Raw data:
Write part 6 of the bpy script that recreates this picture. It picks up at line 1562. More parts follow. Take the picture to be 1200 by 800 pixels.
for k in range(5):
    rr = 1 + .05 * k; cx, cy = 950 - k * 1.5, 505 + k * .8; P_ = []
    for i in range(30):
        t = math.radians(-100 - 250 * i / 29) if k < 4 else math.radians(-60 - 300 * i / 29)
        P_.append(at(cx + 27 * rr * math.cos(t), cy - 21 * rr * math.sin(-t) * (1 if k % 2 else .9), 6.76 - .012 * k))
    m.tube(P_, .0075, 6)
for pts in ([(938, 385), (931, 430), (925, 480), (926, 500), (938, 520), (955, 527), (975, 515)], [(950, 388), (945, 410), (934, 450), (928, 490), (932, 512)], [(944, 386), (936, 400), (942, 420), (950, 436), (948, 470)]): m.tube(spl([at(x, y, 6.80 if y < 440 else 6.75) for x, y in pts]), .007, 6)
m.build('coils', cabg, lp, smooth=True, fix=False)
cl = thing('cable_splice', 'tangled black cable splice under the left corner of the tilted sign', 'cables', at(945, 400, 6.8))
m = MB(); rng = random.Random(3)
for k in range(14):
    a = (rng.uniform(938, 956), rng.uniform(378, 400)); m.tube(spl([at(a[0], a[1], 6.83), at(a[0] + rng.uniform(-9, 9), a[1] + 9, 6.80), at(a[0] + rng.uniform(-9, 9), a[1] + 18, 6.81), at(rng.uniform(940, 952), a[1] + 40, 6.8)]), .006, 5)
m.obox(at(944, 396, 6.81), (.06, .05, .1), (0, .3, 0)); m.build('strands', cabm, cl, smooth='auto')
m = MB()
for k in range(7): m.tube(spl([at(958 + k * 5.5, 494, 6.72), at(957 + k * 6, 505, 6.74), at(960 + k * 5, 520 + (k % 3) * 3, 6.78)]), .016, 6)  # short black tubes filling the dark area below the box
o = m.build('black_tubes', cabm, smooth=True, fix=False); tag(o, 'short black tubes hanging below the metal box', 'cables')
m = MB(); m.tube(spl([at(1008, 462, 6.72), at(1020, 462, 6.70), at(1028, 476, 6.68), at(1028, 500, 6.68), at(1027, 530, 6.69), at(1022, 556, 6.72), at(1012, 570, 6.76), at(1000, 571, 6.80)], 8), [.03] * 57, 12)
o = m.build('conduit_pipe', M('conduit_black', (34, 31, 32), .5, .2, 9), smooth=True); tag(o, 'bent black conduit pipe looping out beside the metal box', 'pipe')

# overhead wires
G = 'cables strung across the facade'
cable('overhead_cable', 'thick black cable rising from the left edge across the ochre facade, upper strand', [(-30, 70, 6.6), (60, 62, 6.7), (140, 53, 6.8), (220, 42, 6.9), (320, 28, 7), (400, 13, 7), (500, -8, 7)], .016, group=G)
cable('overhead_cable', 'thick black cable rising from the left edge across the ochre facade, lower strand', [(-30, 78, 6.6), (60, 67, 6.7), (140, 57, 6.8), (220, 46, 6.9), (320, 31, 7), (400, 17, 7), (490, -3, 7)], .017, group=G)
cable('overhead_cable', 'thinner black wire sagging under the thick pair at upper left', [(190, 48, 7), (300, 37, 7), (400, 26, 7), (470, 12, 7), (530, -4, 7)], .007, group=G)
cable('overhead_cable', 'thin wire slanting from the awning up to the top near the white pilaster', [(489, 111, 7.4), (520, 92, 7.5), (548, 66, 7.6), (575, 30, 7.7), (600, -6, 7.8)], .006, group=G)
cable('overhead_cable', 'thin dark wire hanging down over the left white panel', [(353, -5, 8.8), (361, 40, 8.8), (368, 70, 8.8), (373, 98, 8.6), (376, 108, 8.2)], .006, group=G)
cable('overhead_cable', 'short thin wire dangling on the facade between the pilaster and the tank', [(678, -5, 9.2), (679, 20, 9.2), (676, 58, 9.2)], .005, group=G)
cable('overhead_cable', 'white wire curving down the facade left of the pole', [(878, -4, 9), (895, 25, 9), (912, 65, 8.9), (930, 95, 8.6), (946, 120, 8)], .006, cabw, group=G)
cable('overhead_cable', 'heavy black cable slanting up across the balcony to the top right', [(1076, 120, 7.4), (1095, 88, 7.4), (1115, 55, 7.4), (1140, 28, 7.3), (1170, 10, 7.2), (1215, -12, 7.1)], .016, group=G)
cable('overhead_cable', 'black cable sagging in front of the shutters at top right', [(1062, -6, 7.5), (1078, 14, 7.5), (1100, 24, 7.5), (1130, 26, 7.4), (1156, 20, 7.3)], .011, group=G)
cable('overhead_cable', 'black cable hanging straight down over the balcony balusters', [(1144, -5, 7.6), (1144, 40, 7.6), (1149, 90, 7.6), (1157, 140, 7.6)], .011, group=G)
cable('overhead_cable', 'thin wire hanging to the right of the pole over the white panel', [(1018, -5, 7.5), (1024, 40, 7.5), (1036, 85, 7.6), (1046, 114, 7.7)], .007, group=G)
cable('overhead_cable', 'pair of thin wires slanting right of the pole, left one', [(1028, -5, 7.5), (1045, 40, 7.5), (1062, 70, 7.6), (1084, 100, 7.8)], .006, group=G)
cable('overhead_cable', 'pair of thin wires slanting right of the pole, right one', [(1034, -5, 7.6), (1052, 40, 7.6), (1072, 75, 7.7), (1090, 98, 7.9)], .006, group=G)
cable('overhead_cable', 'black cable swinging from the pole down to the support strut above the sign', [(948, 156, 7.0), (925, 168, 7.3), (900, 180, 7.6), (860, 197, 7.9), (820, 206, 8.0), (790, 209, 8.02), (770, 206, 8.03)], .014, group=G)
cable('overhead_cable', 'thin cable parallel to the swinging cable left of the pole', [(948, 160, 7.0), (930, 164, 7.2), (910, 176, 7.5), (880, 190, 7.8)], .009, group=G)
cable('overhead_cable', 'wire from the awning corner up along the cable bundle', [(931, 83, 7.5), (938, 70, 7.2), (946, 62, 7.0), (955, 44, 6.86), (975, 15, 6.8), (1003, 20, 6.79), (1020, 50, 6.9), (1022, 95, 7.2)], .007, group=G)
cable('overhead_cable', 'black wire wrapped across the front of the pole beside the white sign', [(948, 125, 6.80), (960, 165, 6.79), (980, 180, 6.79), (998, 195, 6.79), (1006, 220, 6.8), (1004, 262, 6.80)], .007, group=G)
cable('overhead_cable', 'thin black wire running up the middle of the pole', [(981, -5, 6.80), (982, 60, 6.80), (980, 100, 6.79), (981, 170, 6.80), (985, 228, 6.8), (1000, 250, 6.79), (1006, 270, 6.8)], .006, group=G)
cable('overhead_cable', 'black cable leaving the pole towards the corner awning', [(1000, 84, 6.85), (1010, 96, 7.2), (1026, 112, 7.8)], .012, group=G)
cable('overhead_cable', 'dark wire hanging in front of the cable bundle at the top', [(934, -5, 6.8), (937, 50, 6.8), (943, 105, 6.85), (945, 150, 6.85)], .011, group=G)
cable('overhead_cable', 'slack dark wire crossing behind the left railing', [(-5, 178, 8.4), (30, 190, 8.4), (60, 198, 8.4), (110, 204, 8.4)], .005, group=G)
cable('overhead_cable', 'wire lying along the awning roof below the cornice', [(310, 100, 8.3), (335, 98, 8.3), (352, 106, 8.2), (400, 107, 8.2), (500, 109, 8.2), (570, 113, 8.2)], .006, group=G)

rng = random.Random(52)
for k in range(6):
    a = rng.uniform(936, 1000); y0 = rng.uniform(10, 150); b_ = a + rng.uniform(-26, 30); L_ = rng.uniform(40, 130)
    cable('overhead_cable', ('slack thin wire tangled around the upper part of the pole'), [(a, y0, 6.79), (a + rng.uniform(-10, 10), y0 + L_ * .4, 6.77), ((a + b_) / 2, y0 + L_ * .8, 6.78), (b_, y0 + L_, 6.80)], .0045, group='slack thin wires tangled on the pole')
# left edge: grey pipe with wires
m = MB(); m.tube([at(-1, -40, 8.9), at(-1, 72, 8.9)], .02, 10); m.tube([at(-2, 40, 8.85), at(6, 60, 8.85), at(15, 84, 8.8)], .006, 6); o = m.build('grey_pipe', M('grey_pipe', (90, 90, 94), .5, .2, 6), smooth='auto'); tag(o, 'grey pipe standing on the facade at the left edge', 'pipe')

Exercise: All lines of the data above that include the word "part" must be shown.

Answer to the exercise:
Write part 6 of the bpy script that recreates this picture. It picks up at line 1562. More parts follow. Take the picture to be 1200 by 800 pixels.
    cable('overhead_cable', ('slack thin wire tangled around the upper part of the pole'), [(a, y0, 6.79), (a + rng.uniform(-10, 10), y0 + L_ * .4, 6.77), ((a + b_) / 2, y0 + L_ * .8, 6.78), (b_, y0 + L_, 6.80)], .0045, group='slack thin wires tangled on the pole')